Mercedes-Benz's Drive Pilot system being tested.

Enlarge / Mercedes-Benz’s Drive Pilot system being tested. (credit: Mercedes-Benz)

On Thursday, Mercedes-Benz became the world’s first automaker to gain regulatory approval for a so-called “level 3” self-driving system, perhaps better called a “conditionally automated driving system. ” It’s called Drive Pilot, and it debuts next year in the new S-Class and EQS sedans, allowing the cars to drive themselves at up to 37 mph (60 km/h) in heavy traffic on geofenced stretches of highway.
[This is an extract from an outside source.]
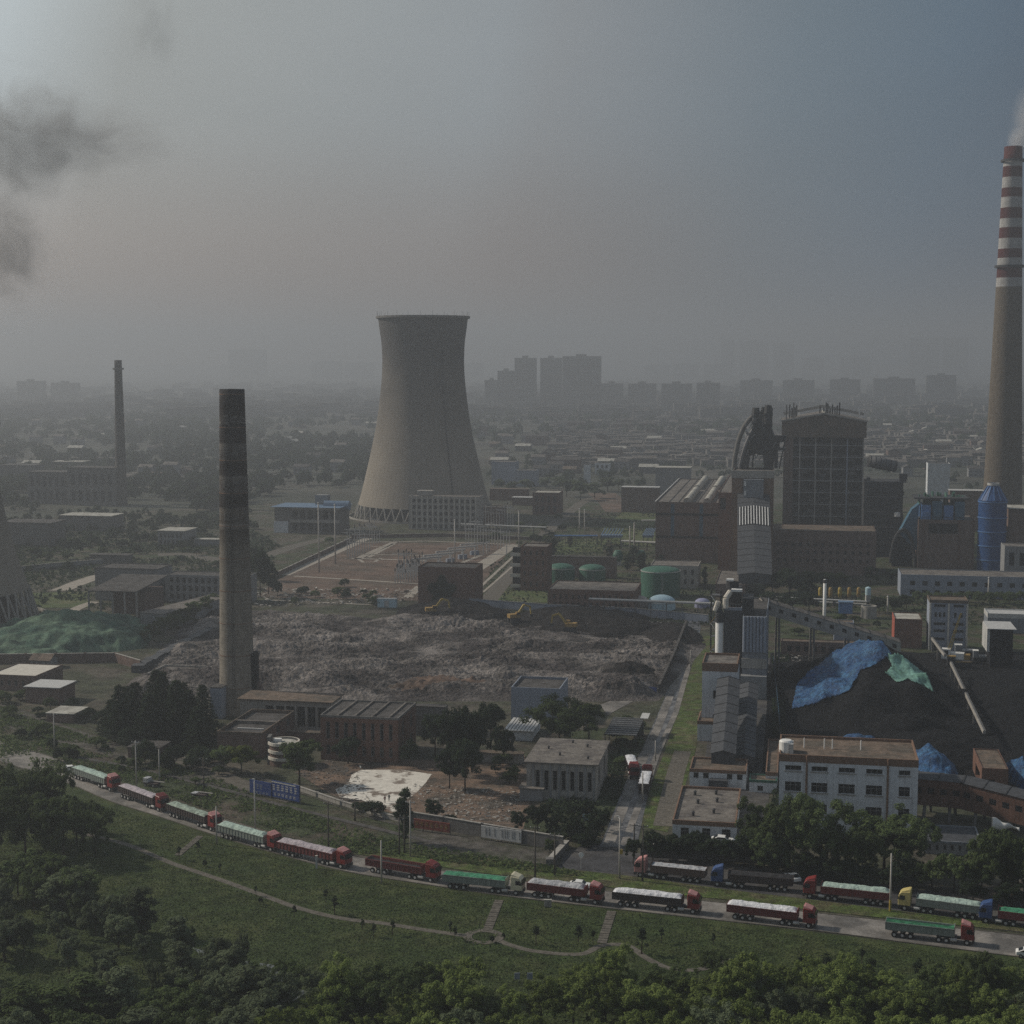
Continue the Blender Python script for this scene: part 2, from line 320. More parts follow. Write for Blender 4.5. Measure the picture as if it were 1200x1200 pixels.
strip('plant_road', [(557, 725), (575, 700), (612, 655), (652, 612), (680, 590), (705, 578)], 8, 'path', .07)
strip('plant_lane', [(556, 694), (606, 648)], 1.6, 'pale_path', .09); strip('plant_lane', [(566, 694), (616, 650)], 1.2, 'pale_path', .09)
strip('dirt_track', [(705, 578), (720, 590), (728, 600)], 22, 'soil', .08)
flat('lawn', [(563, 706), (572, 692), (642, 692), (641, 706)], 'lawn', .06)
flat('lawn', [(650, 640), (660, 632), (712, 632), (706, 646), (645, 648)], 'lawn', .06)
flat('lawn', [(705, 620), (730, 600), (768, 602), (768, 640), (720, 640)], 'lawn', .05)
flat('lawn', [(330, 640), (300, 655), (300, 680), (330, 672), (380, 648), (410, 634), (370, 632)], 'scrub', .05)
flat('field', [(35, 712), (35, 695), (105, 693), (108, 712)], 'lawn', .05)
flat('field', [(0, 660), (0, 632), (250, 628), (255, 655), (120, 668)], 'scrub', .05)
strip('dirt_track', smooth([(70, 692), (95, 682), (120, 674), (150, 668)]), 9, 'pale_path', .07)
strip('dirt_track', smooth([(75, 723), (92, 712), (112, 705)]), 5, 'pale_path', .08)
strip('dirt_track', smooth([(185, 650), (215, 650), (258, 657)]), 12, 'path', .07)
strip('dirt_track', smooth([(310, 652), (345, 640), (395, 628)]), 9, 'path', .07)
flat('coal_yard', [(893, 905), (903, 765), (1000, 760), (1080, 765), (1300, 762), (1400, 900), (1320, 935), (1080, 910)], 'coal', .05)
flat('dark_yard', [(812, 990), (840, 790), (905, 770), (900, 990)], 'asphalt', .02)
flat('scrub_yard', [(610, 985), (640, 860), (740, 850), (752, 870), (720, 960), (702, 990)], 'scrub', .04)  # rough scrub ground around the pump hall
flat('pale_ground', [(703, 826), (740, 812), (755, 815), (730, 828), (712, 838)], 'road', .07)
# ---------------- relief: rubble field, mounds ----------------
def fbm(x, y, s, o=4, seed=0):
    return noise.fractal(Vector((x / s + seed * 17.3, y / s, seed * 3.1)), 1.0, 2.0, o, noise_basis='PERLIN_ORIGINAL')
def patch(name, corners, nx, ny, hf, m, sm=True, **k):
    """heightfield over four ground points (far left, far right, near right, near left)"""
    A, B, D_, E = [G(*c) for c in corners]; vs = []
    for j in range(ny + 1):
        t = j / ny
        for i in range(nx + 1):
            s_ = i / nx; p = A.lerp(B, s_).lerp(E.lerp(D_, s_), t); vs.append((p.x, p.y, hf(s_, t, p)))
    fs = [(j * (nx + 1) + i, (j + 1) * (nx + 1) + i, (j + 1) * (nx + 1) + i + 1, j * (nx + 1) + i + 1) for j in range(ny) for i in range(nx)]
    mb = MB(); mb.add(vs, fs); o = mb.build(name, M[m], smooth=sm); tag(o, **k); return o, vs, fs
def edge(s_, t, w_=.08):
    return max(0, min(1, s_ / w_)) * max(0, min(1, (1 - s_) / w_)) * max(0, min(1, t / w_)) * max(0, min(1, (1 - t) / w_))
def rub(s_, t, p):
    e = edge(s_, t, .05)
    k_ = max(0, min(1, .5 + 1.6 * fbm(p.x, p.y, 45, 2, 12))); h = 1.3 + 3.4 * fbm(p.x * .45, p.y, 26, 4) + 2.2 * abs(fbm(p.x * .45, p.y, 10, 4, 2)) + (.25 + .8 * k_) * abs(fbm(p.x * .6, p.y, 3.4, 3, 5)) + (.1 + .4 * k_) * fbm(p.x, p.y, 1.2, 2, 6)
    return -.05 + e * max(0.1, h)
patch('rubble', [(235, 712), (835, 750), (772, 822), (130, 822)], 480, 300, rub, 'rubble', False, kind='stuff')
def heap(cx, cy, rx, ry, h, pw=1.2, seed=1, rough=.8, sc_=4):
    c = G(cx, cy)
    def f(s_, t, p):
        a = math.hypot((p.x - c.x) / rx, (p.y - c.y) / ry); a += .18 * fbm(p.x, p.y, 12, 2, seed)
        return -.1 + max(0, 1 - a) ** (1 / pw) * h + (rough * fbm(p.x, p.y, sc_, 3, seed + 3) if a < 1 else 0)
    return f
def mound(name, cx, cy, wpx, dpx, h, m, label, cat, pw=1.2, seed=1, rough=.8, group=None, kind=None, sc_=4, n=70):
    """heap of loose material; wpx = half width in picture px, dpx = half depth in picture px"""
    c = G(cx, cy); rx = wpx * mpp(c); ry = abs(G(cx, cy - dpx).y - G(cx, cy + dpx).y) / 2; f = heap(cx, cy, rx, ry, h, pw, seed, rough, sc_); mb = MB()
    vs = [(c.x + (i / n * 2 - 1) * rx * 1.15, c.y + (j / n * 2 - 1) * ry * 1.15) for j in range(n + 1) for i in range(n + 1)]
    rg = (lambda x, y, z: (z * (1 + .55 * (x - c.x) / rx) - 1.5 * abs(fbm(x * .8 + y * .5, y * .7 - x * .4, 10, 3, seed)) + .3 if z > .3 else z)) if name == 'netted_mound' else (lambda x, y, z: z)
    vs3 = [(x, y, rg(x, y, f(0, 0, Vector((x, y, 0))))) for x, y in vs]
    fs = [(j * (n + 1) + i, j * (n + 1) + i + 1, (j + 1) * (n + 1) + i + 1, (j + 1) * (n + 1) + i) for j in range(n) for i in range(n)]
    fs = [q for q in fs if max(vs3[k][2] for k in q) > -.1]
    mb.add(vs3, fs); o = mb.build(name, M[m], smooth=True); tag(o, label, cat, group, kind); return o, vs3, fs, f
mound('black_soil_heap', 530, 722, 66, 15, 6.5, 'black_soil', 'black soil heap behind the rubble, in front of the ivy-covered brown block', 'soil heap', 1.6, 3, 1.0)
mound('black_soil_heap', 675, 732, 92, 17, 6.5, 'black_soil', 'widest black soil heap running along the grey wall by the long brick hall', 'soil heap', 1.8, 5, 1.0)
mound('black_soil_heap', 790, 745, 34, 18, 3.6, 'black_soil', 'small dark soil heap at the road corner of the rubble field', 'soil heap', 1.3, 8, .8)
mound('rusty_earth_bank', 525, 805, 75, 7, 3.2, 'soil', 'low rusty brown earth bank at the near edge of the rubble', 'earth bank', 1.5, 9, 1.4, sc_=2.5)
mound('dark_earth_bank', 735, 790, 38, 9, 4.5, 'black_soil', 'dark earth bank behind the blue hoarding panels', 'earth bank', 1.4, 11, 1.2, sc_=3)
# netted spoil mound
def ridged(f, seed, k=1.5):
    return lambda s_, t, p: (lambda h: h + (k * abs(fbm(p.x * .55, p.y * 1.2, 9, 3, seed)) - .2 if h > .2 else 0))(f(s_, t, p))
gm, _, _, _ = mound('netted_mound', 62, 750, 118, 24, 10.5, 'net_green', 'long spoil mound under green dust netting by the grey sheds', 'spoil mound', 1.35, 21, 1.6, sc_=9, n=110)
# coal pile with tarpaulins draped over it
co, cv, cf, chf = mound('coal_pile', 1022, 816, 122, 50, 17.5, 'coal', 'large black coal pile with a blue tarpaulin over its crest', 'coal pile', .86, 31, 1.3, sc_=8, n=260)
def inpoly(x, y, P_):
    r = False; j = len(P_) - 1
    for i in range(len(P_)):
        if (P_[i][1] > y) != (P_[j][1] > y) and x < (P_[j][0] - P_[i][0]) * (y - P_[i][1]) / (P_[j][1] - P_[i][1]) + P_[i][0]: r = not r
        j = i
    return r
def drape(name, poly, vs, fs, m, label, cat, lift=.22, seed=1, group=None):
    P_ = []
    for q in vs:
        a = proj(Vector(q)); P_.append(a)
    keep = [f for f in fs if inpoly(sum(P_[k][0] for k in f) / 4, sum(P_[k][1] for k in f) / 4, poly)]
    used = sorted({k for f in keep for k in f}); ix = {k: i for i, k in enumerate(used)}
    top = [(vs[k][0], vs[k][1], vs[k][2] + lift + 1.1 * abs(fbm(vs[k][0], vs[k][1] * .6, 5.5, 3, seed)) + .3 * abs(fbm(vs[k][0], vs[k][1], 1.6, 2, seed))) for k in used]; n = len(top)
    fl = [tuple(ix[k] for k in f) for f in keep]
    mb = MB(); mb.add(top, fl); o = mb.build(name, M[m], smooth=True); tag(o, label, cat, group)
    md = o.modifiers.new('thick', 'SOLIDIFY'); md.thickness = .12
    return o
drape('tarpaulin', [(928, 832), (934, 803), (962, 778), (1000, 748), (1030, 748), (1046, 768), (1024, 782), (1008, 786), (1002, 800), (994, 812), (975, 818), (955, 826)], cv, cf, 'blue_tarp', 'big bright blue tarpaulin over the crest of the coal pile', 'tarpaulin', seed=3)
drape('dust_net', [(1038, 768), (1055, 770), (1070, 780), (1085, 792), (1094, 812), (1078, 803), (1064, 797), (1052, 801), (1038, 790), (1046, 781)], cv, cf, 'pale_green', 'torn pale green net beside the blue tarpaulin on the coal pile', 'dust net', seed=4)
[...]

Mercedes-Benz has offered various degrees of driver-assistance systems in the past, combining adaptive cruise control (which regulates the car’s speed) and lane-keeping assist (which tracks lane markers and uses the car’s steering to center it between them), but those were only “level 2” systems, as defined by SAE International . That means that although the particular car can accelerate, brake, plus steer for itself, a human driver is still required to maintain situational awareness.

The new system is true automated driving as opposed to driver assistance. It uses a combination of radar, cameras, lidar, microphones (to detect emergency vehicles), and a moisture sensor, plus the car’s high-accuracy GNSS, which locates the car on an HD map.